При наследниках Петра I ее мировое самоопределение оперлось на постулат ее не только культурно-стилевой, но в не меньшей, если не в большей мере международно-политической соотнесенности с кругом европейских стран-лидеров, причастности к этому кругу. А стало быть, ее стратегия вычерчивалась на фоне «геокультурного» парадокса, обретшего многомерное выражение в разных аспектах отношения русских с миром Запада. В аспекте силового баланса оказывалось: крупнейшим актантом международной системы, сложившейся на Европейском субконтиненте-полуострове благодаря его многовековой исторической защищенности от внешних вторжений, с определенного момента выступило государство, оформившееся вне этого полуострова и располагавшее гигантской неевропейской базой в глубине материка Евро-Азии. В плане религиозном к кругу западнохристианских стран с их католико-протестантским спором твердо присоединилась Империя, открыто и неукоснительно преподносившая себя мировым оплотом другого христианства, почитаемого ею за единственно истинное. С точки зрения этнокультурной: в судьбу ареала, где господствовали народы и культуры романо-германского сообщества, с их опытом средневековой Imperii Christiani, Ренессанса, Реформации и ранней модернизации, принесшей идеи территориального суверенитета, cujus regio, ejus religio и т. д., мощно вклинился народ иного происхождения, не разделявший с западноевропейцами их цивилизационных судеб ни в Средние века, ни на заре Нового времени. Наконец, для сферы геоэкономической можно констатировать вслед за Ф. Броделем [Бродель 1992, 453 и сл.]: с обществами западноевропейской геоэкономической целостности – мир-экономики – вошло в постоянное политико-силовое соединение общество, по крайней мере, до XIX в. составлявшее автономный мир-экономику, структурно отличный от западного. Принципиальное напряжение между «геокультурной» православно-державнической уникальностью России и ее погруженностью в расклады ареальных систем обрело превращенную форму в парадоксе Империи, выступавшей одной из основных несущих конструкций европейской международно-политической архитектоники и в то же время по важнейшим критериям радикально отличавшейся от обществ, общепризнанных в качестве «нормальных» членов европейского мира.

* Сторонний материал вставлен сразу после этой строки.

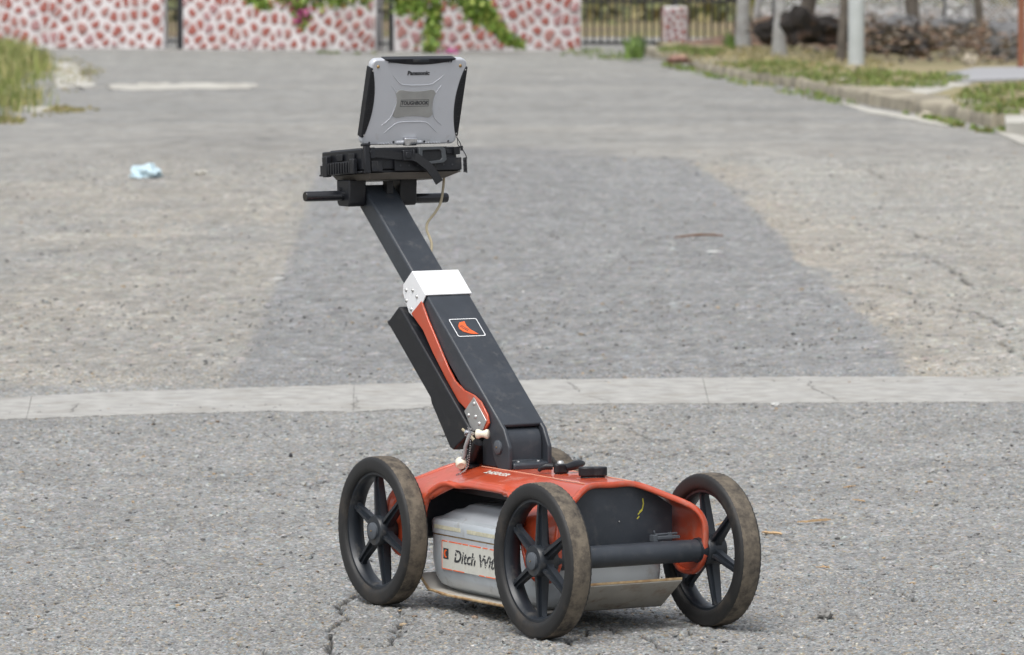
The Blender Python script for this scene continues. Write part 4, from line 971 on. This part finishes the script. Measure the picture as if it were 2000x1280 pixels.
for a_, b_, c_, d_ in ((-.016, .000, -.009, .006), (-.012, -.006, -.006, .002), (-.007, .002, .000, .008), (-.018, -.004, -.011, -.006), (-.010, .006, -.004, .012)):
    q = Vector((c_-a_, d_-b_)); nn = Vector((-q.y, q.x)).normalized()*.0011
    im.add([Mp(a_+nn.x, EC+b_+nn.y, .2809), Mp(c_+nn.x, EC+d_+nn.y, .2809), Mp(c_-nn.x, EC+d_-nn.y, .2809), Mp(a_-nn.x, EC+b_-nn.y, .2809)], [(0, 1, 2, 3)])
im.build('emblem_letters', M['ink'], cart, smooth=0)
# white collar: folded plate with side wings
pol = [(-.0, 0)]
cb_ = MB()
cb_.box((0, 0, 0), (0, 0, 0)) if False else None
def quadplate(pts, mat, name, th, bevel=.0012):
    return None
mb = MB(); P = [Mp(a_, b_, c_) for a_ in (-.0635, .0635) for b_ in (-.882, -.797) for c_ in (.2795, .2835)]
mb.add(P, [(0, 1, 3, 2), (4, 6, 7, 5), (0, 4, 5, 1), (2, 3, 7, 6), (0, 2, 6, 4), (1, 5, 7, 3)]); mb.build('collar', M['white'], cart, .0015)
for sx in (-1, 1):
    pol = [(-.882, .2825), (-.797, .2825), (-.796, .262), (-.812, .200), (-.832, .196), (-.882, .212), (-.894, .230)]
    mb = MB(); mb.prism(pol, lambda p, h: Mp(h, p[0], p[1]), sx*.0605, sx*.0634); mb.build('collar_wing', M['steel'] if False else M['white'], cart, .001)
    for (v, w_) in ((-.538, .727), (-.506, .728), (-.486, .714), (-.537, .702), (-.514, .682)):
        MB().lathe([(sx*.063, .0050), (sx*.0655, .0042), (sx*.067, .002), (sx*.067, 0)], U(0, v, w_), 'x', 12).build('rivet', M['steel'], cart, smooth=60)
# orange linkage arms with steel foot plates
ARM = [(-.463, .705), (-.431, .662), (-.399, .627), (-.364, .587), (-.333, .553), (-.301, .525), (-.26, .507), (-.212, .498), (-.181, .485), (-.150, .457), (-.143, .437), (-.160, .420), (-.215, .418), (-.248, .462), (-.284, .478), (-.345, .528), (-.406, .584), (-.455, .636), (-.512, .672)]
for sx in (-1, 1):
    mb = MB(); mb.prism(ARM, lambda p, h: U(h, p[0], p[1]), sx*.0600, sx*.0655); mb.build('linkage_arm', M['red'], cart, .0015)
    mb = MB(); mb.prism([(-.208, .494), (-.252, .458), (-.215, .414), (-.165, .420), (-.149, .443)], lambda p, h: U(h, p[0], p[1]), sx*.0657, sx*.0685); mb.build('foot_plate', M['steel'], cart, .0008)
    for (v, w_) in ((-.205, .479), (-.231, .450), (-.198, .449), (-.181, .434)):
        MB().lathe([(sx*.068, .0052), (sx*.0705, .0044), (sx*.072, .002), (sx*.072, 0)], U(0, v, w_), 'x', 12).build('rivet', M['steel'], cart, smooth=60)
# inner orange strap seen between cheek and arm
mast_box(-.80, -.42, .205, .218, .004, 'inner_strap', M['red'], .001, -.030)
# battery box behind the mast
pol = [(-.878, .128), (-.862, .188), (-.850, .192), (-.428, .192), (-.420, .186), (-.455, .100), (-.470, .094), (-.600, .115), (-.612, .122), (-.862, .121), (-.872, .118), (-.886, .122)]
mb = MB(); mb.prism(pol, lambda p, h: Mp(h, p[0], p[1]), -.076, .076); mb.build('battery_box', M['black_plastic'], cart, .006, 3)
# recessed wedge below the box + cable socket tube on the shell
MB().lathe([(0, .026), (.005, .026), (.007, .021), (.008, 0)], U(-.070, -.226, .3285), 'z', 28).build('socket_flange', M['black_plastic'], cart, smooth=40)
MB().tube([U(-.070, -.228, .335), U(-.070, -.212, .352), U(-.070, -.198, .372), U(-.070, -.184, .390)], [.0115, .0105, .0115, .0125], 18).build('cable_socket', M['black_plastic'], cart, smooth=40)
MB().tube([U(-.070, -.190, .384), U(-.072, -.203, .396), U(-.074, -.222, .407), U(-.075, -.246, .416)], .0042, 8).build('cable', M['cable'], cart)
MB().prism([(-.445, .105), (-.40, .165), (-.385, .12), (-.39, .095)], lambda p, h: Mp(h, p[0], p[1]), -.06, .05).build('box_foot', M['black_plastic'], cart, .004)
# cream pull knob on a pin, with bead chain
k0 = U(-.112, -.170, .414)
MB().lathe([(-.034, 0), (-.034, .008), (-.031, .0115), (-.025, .0046), (-.018, .0100), (-.012, .0085), (-.006, .0095), (0, .0122), (.006, .0120), (.009, .009), (.009, 0)], (0, 0, 0), 'x', 24)
kb = MB(); kb.lathe([(-.016, 0), (-.016, .0085), (-.013, .0122), (-.007, .0126), (0, .0092), (.004, .0086), (.010, .0100), (.014, .0126), (.020, .0122), (.023, .008), (.023, 0)], (0, 0, 0), 'x', 24)
ko = kb.build('pull_knob', M['cream'], cart, smooth=50); ko.scale = (.84, .9, .9); ko.location = U(-.085, -.143, .4135); ko.rotation_euler = (0, 0, math.radians(-44))
MB().tube([U(-.0975, -.160, .4135), U(-.092, -.185, .414)], .0042, 10).build('pin', M['chrome'], cart)
MB().lathe([(0, .009), (.006, .009), (.006, 0)], U(-.094, -.186, .4125), 'y', 12).build('ring', M['chrome'], cart)
gc = MB(); gc.tube([U(-.100, -.170, .412), U(-.104, -.172, .400), U(-.105, -.182, .382), U(-.105, -.187, .363), U(-.106, -.197, .345)], .0044, 10); gc.build('pull_cord', M['grey_cable'], cart)
bd = MB(); bd.lathe([(-.010, .0055), (-.011, .009), (-.007, .0130), (.007, .0130), (.011, .009), (.010, .0055)], (0, 0, 0), 'y', 24); bo = bd.build('cord_bead', M['cream'], cart, smooth=60); bo.location = U(-.107, -.200, .342); bo.rotation_euler = (math.radians(35), 0, math.radians(-25))
ch = MB(); path = [Vector(p) for p in [(-0.100, -0.165, 0.424), (-0.112, -0.158, 0.428), (-0.112, -0.146, 0.417), (-0.112, -0.146, 0.398), (-0.112, -0.149, 0.376), (-0.112, -0.153, 0.354), (-0.112, -0.158, 0.338), (-0.113, -0.17, 0.326), (-0.118, -0.192, 0.318), (-0.119, -0.199, 0.314), (-0.117, -0.185, 0.318), (-0.113, -0.168, 0.330), (-0.112, -0.161, 0.345), (-0.112, -0.158, 0.369)]]
acc = []
for a_, b_ in zip(path[:-1], path[1:]):
    n = max(1, int((b_-a_).length/.0049))
    for k in range(n): acc.append(a_.lerp(b_, k/n))
for p in acc: 
    q = U(*p); ch.lathe([(-.0021, 0), (-.0012, .0019), (.0012, .0019), (.0021, 0)], q, 'z', 6)
o = ch.build('bead_chain', M['chrome'], cart, smooth=60); o['kind'] = 'stuff'
# decal on the shell flank
place_text('2450GR', .024, M['label'], shell, U(-.096, -.050, .3290), (0, -1, .0), (1, 0, .24), bold=.0007, sx=1.3)
# lobed knobs and latch on top
def lobed(u, v, w_, ang, tilt, s=1.0):
    P = []
    for k in range(36):
        a = 2*math.pi*k/36; r_ = .019+.0145*abs(math.cos(a))**1.5; P.append((r_*math.cos(a)*s, r_*.62*math.sin(a)*s*1.15))
    mb = MB(); rot = Matrix.Rotation(tilt, 3, 'Y')
    mb.prism(P, lambda p, h: rot @ Vector((p[0], p[1], h)), 0, .021); mb.prism([(a_*.86, b_*.86) for a_, b_ in P], lambda p, h: rot @ Vector((p[0], p[1], h)), -.006, 0)
    o = mb.build('knob', M['black_plastic'], cart, .003, 3); o.location = U(u, v, w_); o.rotation_euler = (0, 0, ang); return o
lobed(.026, .175, .3365, math.radians(-18), 0)
lobed(.004, .070, .3355, math.radians(10), math.radians(2), .62)
MB().tube([U(-.012, .060, .350), U(-.026, .052, .351), U(-.036, .046, .347), U(-.040, .043, .340)], [.007, .008, .0065, .004], 10).build('latch_hook', M['black_plastic'], cart, smooth=60)
MB().tube([U(.012, .074, .3475), U(.026, .072, .349), U(.044, .066, .3515), U(.062, .058, .3535), U(.074, .052, .353)], [.007, .0095, .0105, .0095, .006], 12).build('latch_lever', M['black_plastic'], cart, smooth=60)
MB().lathe([(0, .008), (.004, .008), (.0075, .005), (.0075, 0)], U(.006, .064, .356), 'z', 16).build('bolt', M['steel'], cart, smooth=50)
# handle bars and blocks
HV = -.80
for sx, w_ in ((-1, .943), (1, .9315)):
    MB().lathe([(sx*.05, .0122), (sx*.1945, .0122), (sx*.197, .011), (sx*.197, 0)], U(0, HV, w_), 'x', 20).build('handle_bar', M['gloss'], cart, smooth=40)
    mb = MB(); pol = [(HV-.028, .925), (HV-.02, .917), (HV+.028, .917), (HV+.034, .925), (HV+.036, .982), (HV-.03, .980)]
    mb.prism(pol, lambda p, h: U(h, p[0], p[1]), sx*.0475, sx*.094); mb.build('head_block', M['black_plastic'], cart, .003)
    mb = MB(); mb.lathe([(sx*.094, .007), (sx*.099, .006), (sx*.099, 0)], U(0, HV-.012, .956), 'x', 8); mb.build('bolt', M['black_plastic'], cart)
MB().lathe([(-.0452, .0035), (-.0445, .0035)], Mp(0, -1.195, .232), 'x', 12).build('screw', M['brass'], cart)
MB().box(U(.017, HV+.028, .962), (.018, .02, .03)).build('stay', M['black_plastic'], cart)

# --- laptop frame: x along u, y towards the user, z up; tilted a little towards the user
TILT = math.radians(-4.4)
cartM = Matrix.Translation((CX, CY, 0)) @ Matrix.Rotation(YAW, 4, 'Z')
LM = Matrix.Translation(U(.040, -.697, 1.005)) @ Matrix.Rotation(TILT, 4, 'X')
cradle = MB()
pt = MB()
pp_ = [(-.118, -.004), (.140, -.004), (.150, .05), (.150, .17), (.085, .205), (-.095, .205), (-.125, .17), (-.125, .05)]
pt.prism(pp_, lambda p, h: (p[0]*(1 if h > -.01 else .80)-(0 if h > -.01 else .015), (p[1]-.1)*(1 if h > -.01 else .86)+.1, h), -.020, -.0042)
def lp(o): o.matrix_basis = LM @ o.matrix_basis; return o
lp(pt.build('platform_plate', M['board'], cart, .002))
# tray with front lip, side clamps and holes
mb = MB(); mb.box((0, .108, -.001), (.276, .214, .005)); mb.box((.043, -.006, .014), (.186, .006, .030)); mb.box((.135, .10, .010), (.005, .20, .026)); mb.box((-.135, .13, .010), (.005, .16, .026))
tray = lp(mb.build('tray', M['black_plastic'], cart, .0015))
for k in range(7): MB().lathe([(-.0102, .0022), (-.0092, .0022), ], (-.035+k*.024, .0, .012), 'y', 8).build('hole', M['steel'] if False else M['ink'], tray)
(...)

Весь этот фундаментальный парадокс стал тем обертоном русской «культурной темы», под который протекли и петербургский период, и «большевистски-второмосковский». Формообразующее воздействие этого парадокса испытала вся наша геополитическая мысль XVIII-XX вв.: неустанно работая над ним, она в широчайшем диапазоне порождала пространственные конфигурации как способы его разрешения: от попыток ограничить «настоящую» Россию землями до Урала, где «птенец гнезда Петрова» В.Н. Татищев волевым актом провел европейско-азиатский рубеж, до замысла «другой Европы – России будущего» по Ф.И. Тютчеву, с центрами в Константинополе и Риме и с превращением коренных русских земель в северную имперскую окраину.